I despaired and would have ended my life had it not been for those interfering driads and nymphs. Finally Ceres stepped in: “Go into the employ of Venus. Show her who you are.”

Venus, I thought, that cow! She’s the cause of my despair. She made my life miserable in my father’s home. No. But Ceres was adamant and what else could I do? Venus hadn’t changed. But I worked hard and all the while thought of my love and my stupidity. My eyes became dark ringed, my skin sallow with grief and hardship. Time passed.

“Go to Hades,” commanded Venus. “I will have a specially prepared ointment that will make me even more beautiful. A lotion prepared by Prosperina. Do not dare to open it!” Another trick, I thought, to finally get rid of me. But I shall accept my fate, if Hades will grant me entry.

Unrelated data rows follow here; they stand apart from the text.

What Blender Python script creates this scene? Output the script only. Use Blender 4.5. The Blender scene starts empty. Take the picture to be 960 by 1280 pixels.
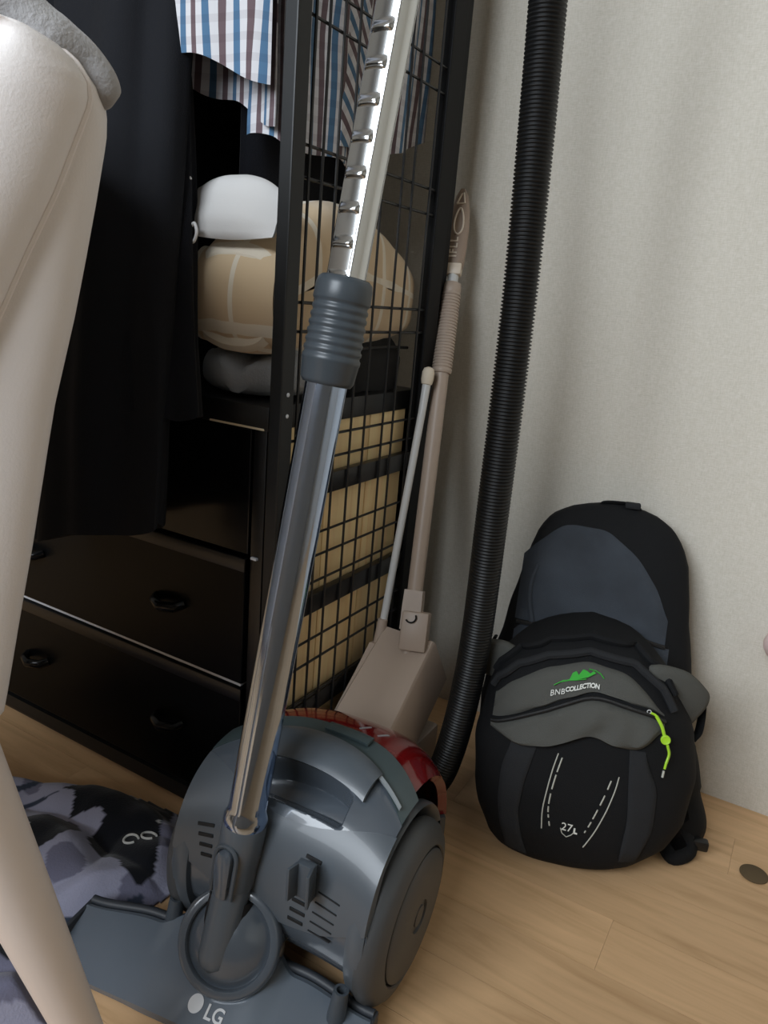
import bpy, bmesh, math, random
from mathutils import Vector as V, Matrix, noise as mnoise
random.seed(7)
sc = bpy.context.scene
COL = sc.collection
pi, sin, cos, R_ = math.pi, math.sin, math.cos, math.radians

# ------------------------------------------------------------------ camera
F_PX, ROLL, HOR, AZ = 940.0, math.atan(.085), 267.5, R_(29.3)
pt = math.atan(HOR / F_PX)
Fw = V((-sin(AZ)*cos(pt), cos(AZ)*cos(pt), -sin(pt)))
R0 = V((cos(AZ), sin(AZ), 0)); U0 = R0.cross(Fw)
Rx = R0*cos(ROLL) + U0*sin(ROLL); Dn = R0*sin(ROLL) - U0*cos(ROLL)
cam_d = bpy.data.cameras.new('camera'); cam = bpy.data.objects.new('camera', cam_d); COL.objects.link(cam)
m = Matrix((Rx, -Dn, -Fw)).transposed().to_4x4(); m.translation = V((0, 0, .65)); cam.matrix_world = m
cam_d.sensor_fit = 'VERTICAL'; cam_d.sensor_height = 36; cam_d.lens = F_PX/1280*36
cam_d.clip_start = .02
sc.camera = cam

# ------------------------------------------------------------------ world, lights, exposure
w = bpy.data.worlds.new('world'); sc.world = w; w.use_nodes = True
w.node_tree.nodes['Background'].inputs[0].default_value = (.62, .75, 1, 1)
w.node_tree.nodes['Background'].inputs[1].default_value = 1.0
sc.view_settings.view_transform = 'Standard'; sc.view_settings.look = 'None'
sc.view_settings.gamma = 1; sc.view_settings.exposure = 0.0
def area(name, loc, target, sx, sy, power, color):
    d = bpy.data.lights.new(name, 'AREA'); d.shape = 'RECTANGLE'; d.size = sx; d.size_y = sy
    d.energy = power; d.color = color
    o = bpy.data.objects.new(name, d); COL.objects.link(o); o.location = loc
    o.rotation_euler = (V(target) - V(loc)).to_track_quat('-Z', 'Y').to_euler()
    return o
area('window_daylight', (-.62, -1.38, 1.50), (-.52, .4, .75), 1.4, 1.2, 59, (.87, .94, 1.0))

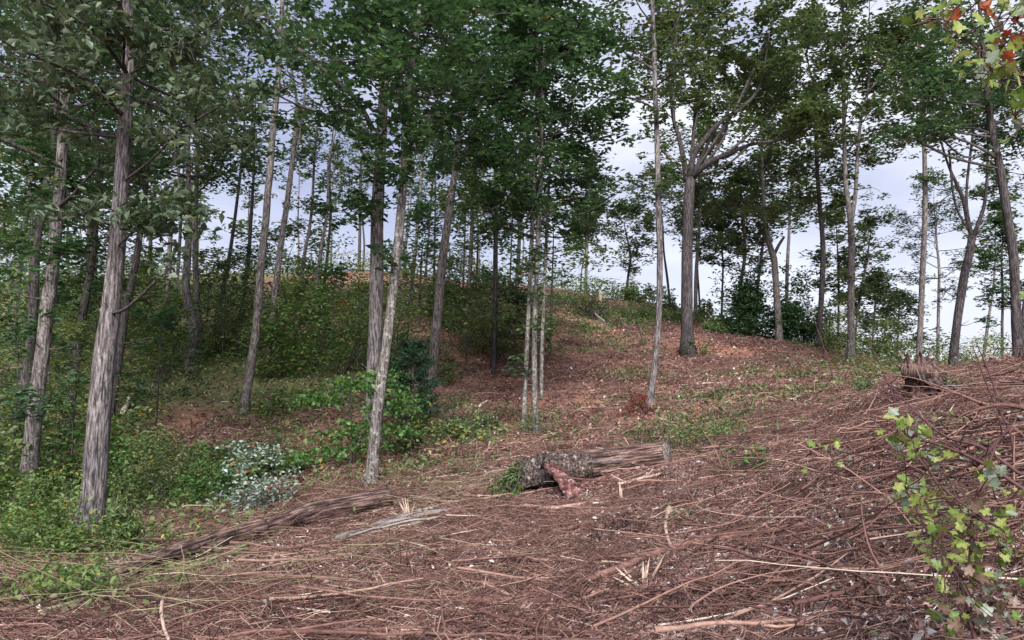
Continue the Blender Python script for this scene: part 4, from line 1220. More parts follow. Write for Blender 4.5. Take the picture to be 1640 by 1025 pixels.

I was granted entry but not to stay. I was given an intricately carved box. On my return, I stopped to drink at a pond and as I gazed into the still water saw my sad, tired face. A little ointment will do the trick, I thought. I opened the box and felt myself grow heavy with sleep. I lay down.

How long did I sleep?  I don’t know.  I was woken by grunts and a shufflng of feathers and feet. Cupid was closing the box that I had dropped onto the ground.

“That was lucky,” he said.  “I found you embraced by Sleep but have put him back in his box.  And now, we are off to Olympus.  I have had enough of my mother’s antics.  We will be married and you shall have your place in Olympia, by my side.  You are my very soul.”

“And you,” I replied, “my love, my faith, my very life.”

Venus was a pussy after that.  We became quite good friends.  Apparently she just needed someone to stand up to her!